Sunday, 28 October 2018

Theories of Surplus Value, Part II, Chapter 18 - Part 31

As Marx analysed in Capital II, fixed and circulating capital only has meaning in the context of production, but the difference between them is manifest in the realm of circulation, in other words, in their rate of turnover. The fixed capital not only turns over more slowly than the circulating capital, but it only has to be replaced when it is completely worn out. The circulating capital has to be continually replaced in its entirety. The faster this capital turns over, the less capital must be advanced, and so the higher the annual rate of profit. But, this then has further implications for prices of production, and the distribution of the surplus value

“The direct relation of the different component parts of capital to living labour is not connected with the phenomena of the circulation process. It does not arise from the latter, but from the immediate process of production, and its [expression] is the relation of constant to variable capital, whose difference is based only on their relationship to living labour.” (p 578-9) 

In other words, the relation of constant capital to variable capital is not affected by the rate of turnover of capital, but by the technical composition of capital. This is why, in Capital II and III, in discussing the rate of turnover, the rate of turnover of the circulating constant capital and variable capital are taken as coincident. If 100 kilos of cotton is processed by 10 workers, it does not matter whether the capital turns over once or ten times during the year. In the latter case, it would simply mean that if the 100 kilos of cotton has a value of £1,000 and the wages of the 10 workers is £100, then in a year, the constant capital laid out would amount to £10,000 and the variable capital laid out would be £1,000. The ratio between the two would still be 10:1. 
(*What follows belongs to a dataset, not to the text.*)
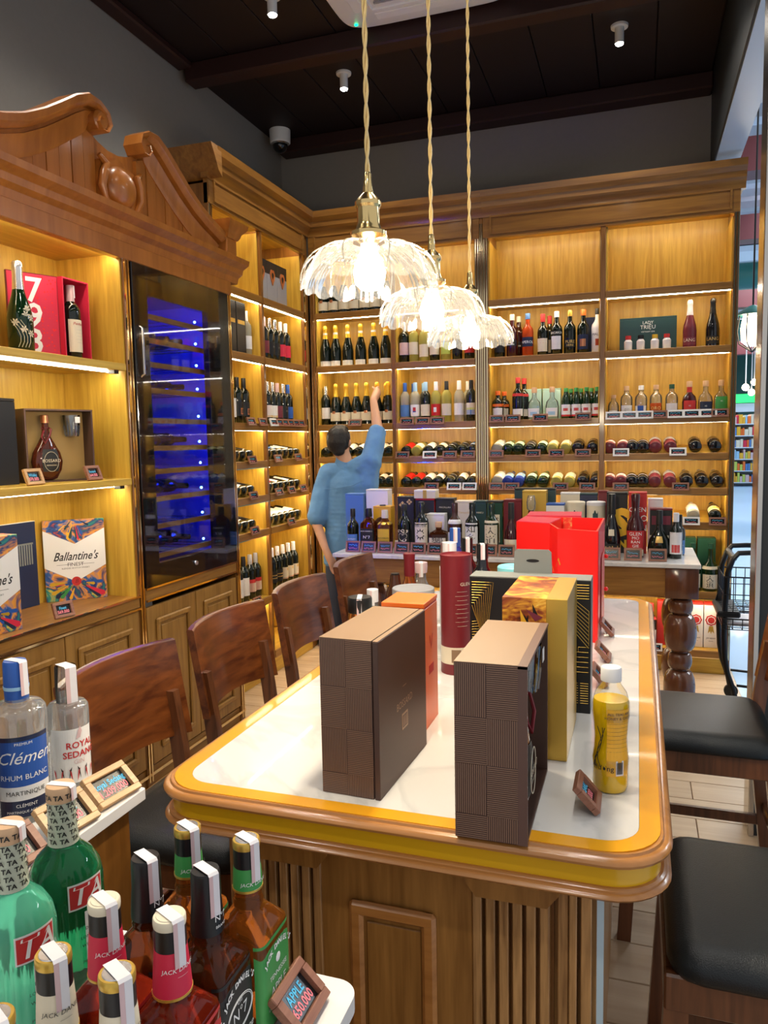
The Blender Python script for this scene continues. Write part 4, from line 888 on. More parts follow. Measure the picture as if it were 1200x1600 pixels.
cbox('gift_box', -.951, -.871, .292, 'teal_card', 'narrow dark teal gift box', extras=[T(['cream'], ('HAKU', .016, 0, .22, 'cream'))])
cbox('gift_box', -.868, -.772, .292, ('dark_green', 'ink'), 'black carton with calligraphy', extras=[('white_panel', B(-.03, .03, -.0462, -.0455, .04, .21), 'cream'), ('lettering', (lambda m: (flat_text(m, '天', .055, on_front(0, -.0466, .165)), flat_text(m, '道', .055, on_front(0, -.0466, .10)), m)[2])(MB()), 'ink')])
cbox('gift_box', -.768, -.656, .301, 'maroon', 'red carton beside the cognac')
cbox('gift_box', -.656, -.511, .356, 'gold_card', 'gold carton standing tall', extras=[T(['brown_card'], ('Suntory', .02, 0, .18, 'brown_card'))])
cbox('gift_box', -.72, -.47, .363, ('teal_card', 'ink'), 'wide dark green carton behind the gold one', y=Yb+.10, d=.06)
cbox('gift_box', -.511, -.403, .283, ('white', 'blue'), 'white carton with blue lid', y=Yb-.04)
cbox('gift_box', -.444, -.326, .337, ('cream', 'white'), 'pale wooden carton behind the blue lid', y=Yb+.10, d=.06)
cbox('gift_box', -.329, -.224, .334, ('navy', 'teal_card'), 'navy carton behind the cream tubes', y=Yb+.10, d=.06)
for i, x in enumerate((-.344, -.229)):
    tb = thing('whisky_tube', ('left', 'right')[i]+' cream whisky tube with dark figure print, on the counter', 'tube', (x, Yb-.02, CZ), 0, 'cream whisky tubes')
    part('tube_body', MB().loft([(0, .053), (.27, .053)], 28), 'cream', tb); part('tube_lid', MB().loft([(.27, .0545), (.288, .0545), (.292, .05)], 28), ('cream', 'paper')[i], tb)
    m = MB(); flat_text(m, 'BALVENIE', .017, on_round(.053, FRONT, .12)); part('print', m, 'ink', tb, ang=0)
    part('dark_print', patch([(0, .053), (.3, .053)], .155, .235, FRONT-.3, FRONT+.25, .001, 6, 4, edge=lambda u, w: .012*math.sin(u*9+w*4)), 'teal_card', tb, ang=0)
cbox('gift_box', -.224, -.160, .349, 'maroon', 'narrow maroon carton', y=Yb+.10, d=.06)
cbox('gift_box', -.17, -.052, .349, 'ink', 'black carton with bold gold curves', y=Yb-.03, extras=[('gold_print', (lambda m: (flat_text(m, 'S', .20, on_front(.022, -.0458, .17), 0, 0, .012), flat_text(m, 'GN', .06, on_front(.01, -.0458, .05), 0, 0, .004), m)[2])(MB()), 'gold_foil')])
cbox('gift_box', -.05, .053, .35, 'label_red', 'bright red carton with white lettering', y=Yb-.03, extras=[T(['white_ink'], ('GLEN', .038, 0, .25, 'white_ink'), ('MO', .05, .015, .20, 'white_ink'), ('RAN', .05, 0, .145, 'white_ink'))])
cbox('gift_box', .055, .142, .306, ('white', 'paper'), 'white carton near the right end', y=Yb+.07, d=.06)
cbox('gift_box', .066, .188, .262, ('ink', 'maroon'), 'black and maroon carton', y=Yb-.06, d=.08, extras=[('cream_band', B(-.06, .06, -.0412, -.0405, .04, .11), 'cream'), ('dark_print', B(-.05, .05, -.0412, -.0405, .17, .22), 'wine_label')])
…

“Thus Barton says for example: The demand for labour does not depend on fixed capital, but only on circulating capital. But a part of circulating capital, raw material and auxiliary materials, is not exchanged against living labour, any more than is machinery. In all branches of industry in which raw material enters as an element into the process of the creation of value— in so far as we consider only that portion of the fixed capital which enters into the commodity—it forms the most important part of that portion of capital which is not laid out in wages.” (p 579) 

In Capital II, Marx sets out his definition of fixed and circulating capital as being necessarily component parts of the productive-capital. He makes this distinction that thereby also illustrates that the commodity-capital and money-capital can neither be classified as being fixed or circulating capital. Rather he classifies them as capital in circulation. This analysis by Marx distinguishes him from other economists who confused these categories. Marx says, describing Barton's argument, 

“Another part of the circulating capital, namely of the commodity capital, consists of articles of consumption which enter into the revenue of the non-productive class (i.e., [not of] the working class). The growth of these two parts of circulating capital therefore does not influence the demand for labour any more than does that of fixed capital. Furthermore, the part of the circulating capital which resolves into raw materials and auxiliary materials increases in the same or even greater proportion as that part of capital which is fixed in machinery etc.” (p 579) 

Firstly, on the basis of Marx's analysis in Capital II, the commodity-capital is capital in circulation not circulating capital. Secondly, as Marx sets out in Capital III, Chapter 6, as described in the quote given earlier, the circulating capital, i.e. materials, necessarily increases to a greater extent than the fixed capital, rather than only in the same proportion.